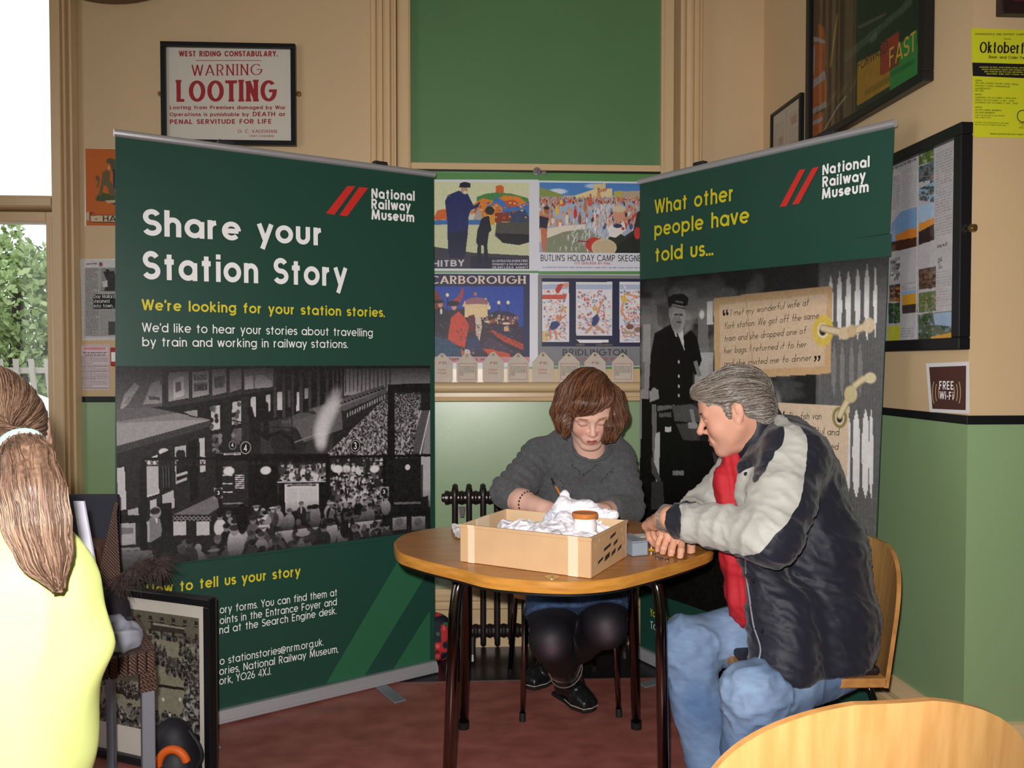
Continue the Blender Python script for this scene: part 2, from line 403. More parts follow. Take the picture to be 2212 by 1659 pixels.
def ribbon(pts, hx, hy):
    """strip of quads along pts with an elliptic pen"""
    p = np.array(pts, float)/np.array([hx, hy]); p = p[np.concatenate([[True], np.abs(np.diff(p, axis=0)).sum(1) > 1e-6])]
    closed = len(p) > 3 and np.allclose(p[0], p[-1])
    n = len(p); L = []; R_ = []
    for i in range(n):
        a = p[i]-p[i-1] if i > 0 else (p[i]-p[-2] if closed else p[1]-p[0])
        b = p[i+1]-p[i] if i < n-1 else (p[1]-p[0] if closed else p[i]-p[i-1])
        a = a/max(np.hypot(*a), 1e-9); b = b/max(np.hypot(*b), 1e-9)
        na = np.array([-a[1], a[0]]); nb = np.array([-b[1], b[0]]); m = na+nb; l = np.hypot(*m)
        if l < .3: m = nb; s = 1
        else:
            m = m/l; s = min(1/max(m.dot(na), .35), 1.9)
        L.append((p[i]+m*s)*[hx, hy]); R_.append((p[i]-m*s)*[hx, hy])
    v = L+R_; f = [(i, i+1, n+i+1, n+i) for i in range(n-1)]
    return v, f
def text_geo(s, t=.15, pen=(1, 1), slant=0, serif=0, track=0, xh=.74, jit=0, sz=1.0):
    """2-D ribbons for a string: cap height 1; returns verts, faces, width"""
    V = []; F = []; x = 0; rnd = random.Random(len(s)*7+ord((s or ' ')[0])); hx, hy = t/2*pen[0], t/2*pen[1]
    prev = None
    for ch in s:
        st, w_ = glyph(ch, t*pen[1] if pen[1] < 1.01 else t, xh)
        lb = .5*t*pen[0]+(.045 if ch in ROUNDL else .075 if ch in STRL else .03)
        x += lb; dy = rnd.uniform(-jit, jit); ds = rnd.uniform(-jit, jit)
        if serif and ch == 'T': st = [[(.25, 1-t/2), (.25, 0)], [(-.13, 1-t*pen[1]/2), (.63, 1-t*pen[1]/2)], [(-.13, 1), (-.13, .74)], [(.63, 1), (.63, .74)]] if t < .12 else [[(.25, 1-t/2), (.25, 0)], [(-.17, 1-t*pen[1]/2), (.67, 1-t*pen[1]/2)]]
        for q in st:
            segs = [q]
            if serif:
                for e in (0, -1):
                    a = q[e]; b = q[1] if e == 0 else q[-2]
                    if abs(a[0]-b[0]) < .14 and abs(a[1]-b[1]) > .15 and ch.isalpha() and len(q) <= 30:
                        yy = a[1]+(hy if a[1] < .2 else -hy)*(1 if abs(a[1]-hy) > hy*.5 else 0)
                        yy = hy*.8 if a[1] < .3 else a[1]-hy*.4
                        segs.append([(a[0]-hx-serif, yy), (a[0]+hx+serif, yy)])
            for k, g in enumerate(segs):
                g2 = [(x+gx+(slant+ds)*gy, gy+dy) for gx, gy in g]
                v, f = ribbon(g2, hx if k == 0 else .05, hy if k == 0 else hy*.8)
                n = len(V); V += [(c[0], c[1], len(F)) for c in v]; F += [tuple(i+n for i in ff) for ff in f]
        x += w_+lb+track+(.09 if ch == ' ' else 0)
    return V, F, max(x, .01)
class Print:
    """flat lettering lying on a Frame"""
    def __init__(s, fr, off): s.fr = fr; s.off = off; s.V = []; s.F = []
    def line(s, txt, a, b=None, hpx=None, h=None, width=None, **kw):
        """baseline from pixel a to pixel b, capital height hpx pixels at a"""
        ax, az = s.fr.hit(*a, s.off); top = s.fr.hit(a[0], a[1]-(hpx or 20), s.off); hh = h or (top[1]-az)
        V, F, w_ = text_geo(txt, **kw)
        if b: bx, bz = s.fr.hit(*b, s.off)
        else: bx, bz = ax+(width or w_*hh), az
        sx = (bx-ax)/w_; sl = (bz-az)/(bx-ax) if bx != ax else 0
        n = len(s.V); s.V += [(ax+vx*sx, -s.off-(vk*7 % 60)*5e-6, az+vy*hh+sl*vx*sx) for vx, vy, vk in V]; s.F += [tuple(i+n for i in f) for f in F]
        return s
    def poly(s, pix, o=0):
        q = [s.fr.hit(*p, s.off) for p in pix]; n = len(s.V); s.V += [(x, -s.off-o, z) for x, z in q]; s.F.append(tuple(range(n, n+len(q)))); return s
    def stroke(s, pix, wpx=3):
        q = [s.fr.hit(*p, s.off) for p in pix]; q2 = s.fr.hit(pix[0][0], pix[0][1]-wpx, s.off); hw = abs(q2[1]-q[0][1])/2
        v, f = ribbon(q, hw, hw); n = len(s.V); s.V += [(c[0], -s.off, c[1]) for c in v]; s.F += [tuple(i+n for i in ff) for ff in f]; return s
    def build(s, name, m, parent):
        me = bpy.data.meshes.new(name); me.from_pydata(s.V, [], s.F)
        s.off += 0; return link(name, me, m, parent, s.fr.M.copy())
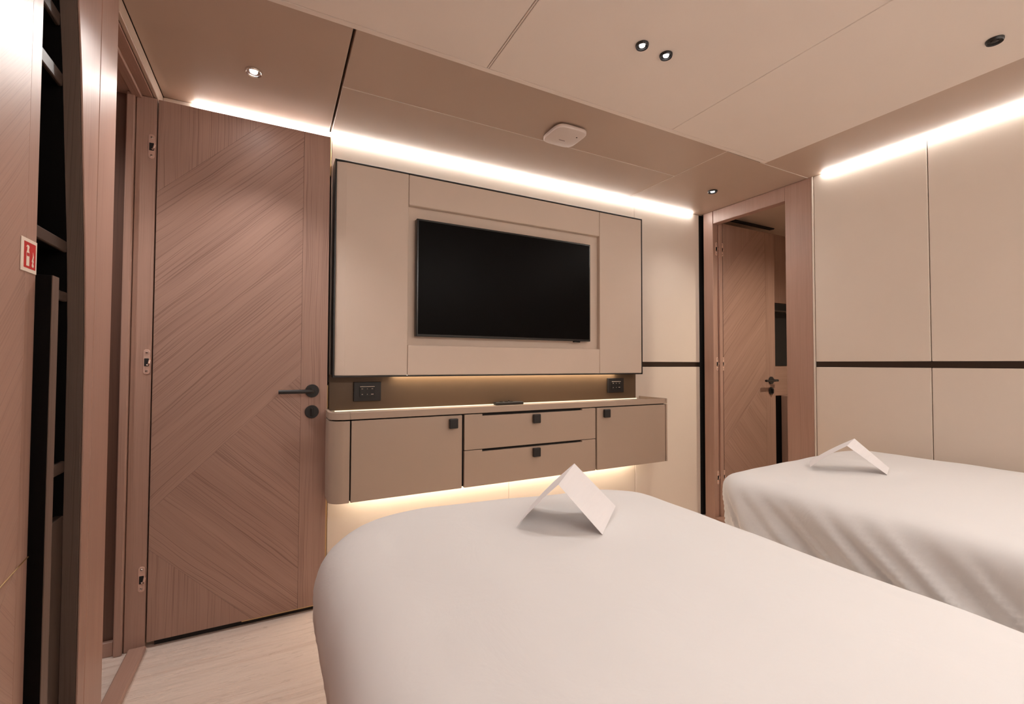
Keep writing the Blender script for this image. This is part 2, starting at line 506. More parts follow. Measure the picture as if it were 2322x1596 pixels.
○ ○ ○ ○ ○ ○ ○
[WORK REQUIRED] With the pictures omitted, reproduce the records in full and exactly.

[THE ANSWER]
Continue the Blender Python script for this scene: part 2, from line 403. More parts follow. Take the picture to be 2212 by 1659 pixels.
def ribbon(pts, hx, hy):
    """strip of quads along pts with an elliptic pen"""
    p = np.array(pts, float)/np.array([hx, hy]); p = p[np.concatenate([[True], np.abs(np.diff(p, axis=0)).sum(1) > 1e-6])]
    closed = len(p) > 3 and np.allclose(p[0], p[-1])
    n = len(p); L = []; R_ = []
    for i in range(n):
        a = p[i]-p[i-1] if i > 0 else (p[i]-p[-2] if closed else p[1]-p[0])
        b = p[i+1]-p[i] if i < n-1 else (p[1]-p[0] if closed else p[i]-p[i-1])
        a = a/max(np.hypot(*a), 1e-9); b = b/max(np.hypot(*b), 1e-9)
        na = np.array([-a[1], a[0]]); nb = np.array([-b[1], b[0]]); m = na+nb; l = np.hypot(*m)
        if l < .3: m = nb; s = 1
        else:
            m = m/l; s = min(1/max(m.dot(na), .35), 1.9)
        L.append((p[i]+m*s)*[hx, hy]); R_.append((p[i]-m*s)*[hx, hy])
    v = L+R_; f = [(i, i+1, n+i+1, n+i) for i in range(n-1)]
    return v, f
def text_geo(s, t=.15, pen=(1, 1), slant=0, serif=0, track=0, xh=.74, jit=0, sz=1.0):
    """2-D ribbons for a string: cap height 1; returns verts, faces, width"""
    V = []; F = []; x = 0; rnd = random.Random(len(s)*7+ord((s or ' ')[0])); hx, hy = t/2*pen[0], t/2*pen[1]
    prev = None
    for ch in s:
        st, w_ = glyph(ch, t*pen[1] if pen[1] < 1.01 else t, xh)
        lb = .5*t*pen[0]+(.045 if ch in ROUNDL else .075 if ch in STRL else .03)
        x += lb; dy = rnd.uniform(-jit, jit); ds = rnd.uniform(-jit, jit)
        if serif and ch == 'T': st = [[(.25, 1-t/2), (.25, 0)], [(-.13, 1-t*pen[1]/2), (.63, 1-t*pen[1]/2)], [(-.13, 1), (-.13, .74)], [(.63, 1), (.63, .74)]] if t < .12 else [[(.25, 1-t/2), (.25, 0)], [(-.17, 1-t*pen[1]/2), (.67, 1-t*pen[1]/2)]]
        for q in st:
            segs = [q]
            if serif:
                for e in (0, -1):
                    a = q[e]; b = q[1] if e == 0 else q[-2]
                    if abs(a[0]-b[0]) < .14 and abs(a[1]-b[1]) > .15 and ch.isalpha() and len(q) <= 30:
                        yy = a[1]+(hy if a[1] < .2 else -hy)*(1 if abs(a[1]-hy) > hy*.5 else 0)
                        yy = hy*.8 if a[1] < .3 else a[1]-hy*.4
                        segs.append([(a[0]-hx-serif, yy), (a[0]+hx+serif, yy)])
            for k, g in enumerate(segs):
                g2 = [(x+gx+(slant+ds)*gy, gy+dy) for gx, gy in g]
                v, f = ribbon(g2, hx if k == 0 else .05, hy if k == 0 else hy*.8)
                n = len(V); V += [(c[0], c[1], len(F)) for c in v]; F += [tuple(i+n for i in ff) for ff in f]
        x += w_+lb+track+(.09 if ch == ' ' else 0)
    return V, F, max(x, .01)
class Print:
    """flat lettering lying on a Frame"""
    def __init__(s, fr, off): s.fr = fr; s.off = off; s.V = []; s.F = []
    def line(s, txt, a, b=None, hpx=None, h=None, width=None, **kw):
        """baseline from pixel a to pixel b, capital height hpx pixels at a"""
        ax, az = s.fr.hit(*a, s.off); top = s.fr.hit(a[0], a[1]-(hpx or 20), s.off); hh = h or (top[1]-az)
        V, F, w_ = text_geo(txt, **kw)
        if b: bx, bz = s.fr.hit(*b, s.off)
        else: bx, bz = ax+(width or w_*hh), az
        sx = (bx-ax)/w_; sl = (bz-az)/(bx-ax) if bx != ax else 0
        n = len(s.V); s.V += [(ax+vx*sx, -s.off-(vk*7 % 60)*5e-6, az+vy*hh+sl*vx*sx) for vx, vy, vk in V]; s.F += [tuple(i+n for i in f) for f in F]
        return s
    def poly(s, pix, o=0):
        q = [s.fr.hit(*p, s.off) for p in pix]; n = len(s.V); s.V += [(x, -s.off-o, z) for x, z in q]; s.F.append(tuple(range(n, n+len(q)))); return s
    def stroke(s, pix, wpx=3):
        q = [s.fr.hit(*p, s.off) for p in pix]; q2 = s.fr.hit(pix[0][0], pix[0][1]-wpx, s.off); hw = abs(q2[1]-q[0][1])/2
        v, f = ribbon(q, hw, hw); n = len(s.V); s.V += [(c[0], -s.off, c[1]) for c in v]; s.F += [tuple(i+n for i in ff) for ff in f]; return s
    def build(s, name, m, parent):
        me = bpy.data.meshes.new(name); me.from_pydata(s.V, [], s.F)
        s.off += 0; return link(name, me, m, parent, s.fr.M.copy())
Keep writing the Blender script for this image. This is part 2, starting at line 506. More parts follow. Measure the picture as if it were 2322x1596 pixels.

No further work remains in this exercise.